Roommates Barbara Stanwyck and Marie Prevost pay the bills with sex work. One night after a narrow escape from a party boat, with smeared mascara and a torn dress, Stanwyck’s character meets a rich man who drives her back into the city. Ralph Graves plays an artist with his own roof top studio. He offers her a job posing for a portrait. Stanwyck assumes that it’s only a matter of time until he proves himself to be after only one thing, like every other man she has met. Despite her misgivings and his society name, she falls for the guy. Things look swell until his mother attempts to thwart the romance. Can Marie Prevost protect her dearest friend from disaster? This is the first of four pictures that Stanwyck made with director Frank Capra.

Dancing Lady (1933)

A huge hit for MGM, this picture has everything. Joan Crawford performs in a burlesque show that’s raided by police for offence against public decency. Franchot Tone (Joan’s future second husband) sees her in court, pays her fine, and takes her out for a bite to eat. Despite the condescending note he sends the next day (along with fifty dollars) to buy a dress without zippers and shoes without bows, in a snobbish appraisal of her current wardrobe, she falls for the rich man. Crawford’s Janie Barlow dreams of a part in a Broadway show. To speed up the process, she stalks Clark Gable, who plays a big-time producer. They enjoy more than a little bit of sexual tension. Crawford and Gable flirt in a scene set in a gym that’s one of the best onscreen seductions. Other highlights include Fred Astaire in his screen debut as Joan’s dancing partner. The Three Stooges join the cast.

The Girl from Missouri (1934)

Anita Loos (mother of all sass mouth dames) wrote the script about a chorine gal-pal team on the hunt for men with deep pockets. Only Jean Harlow could pull off a woman who waits for her wedding night without suggesting a virginity fetish. Harlow’s so over-sexed, clearly gasping for it, that you can’t blame her for waiting until he puts a ring on it. One night after dancing in a club, Harlow and Kelly finagle an invitation to perform for a private party attended by rich men. Harlow’s character puts the moves on a man with considerable assets, who makes a present of some jewelled cufflinks, right before he puts a gun in his mouth. The gals add suspected of murder to the list of their problems. Patsy Kelly steals the show, like always, by playing the wisecracking loyal friend. She also makes up for her friend’s chastity by giving every man she fancies a tumble.

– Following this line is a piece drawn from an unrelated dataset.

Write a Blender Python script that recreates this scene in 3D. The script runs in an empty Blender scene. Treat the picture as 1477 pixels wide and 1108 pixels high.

The Devil Is a Woman (1935)

The last of seven pictures Marlene Dietrich made with Josef von Sternberg, this one has the best tone and aesthetic. Marlene is a glorious nut-buster throughout the picture as a woman who works in a tobacco factory and later becomes a sensation singing in nightclubs. Although not technically a Pre-Code, von Sternberg’s picture has all the hallmarks of the era when women could prioritise their own pleasure at the expense of men without suffering consequences. Dietrich fleeces a self-important army captain (Lionel Atwill), while she juggles other men including a bullfighter and a dashing young Cesar Romero. In each scene, Dietrich is dressed by Travis Banton in show-stopper ensembles, with every fabric in creation, embellished with countless veils, fans, gloves, jewellery and accessories. This picture will cure what ails you because it proves that sass mouth dames need take no prisoners.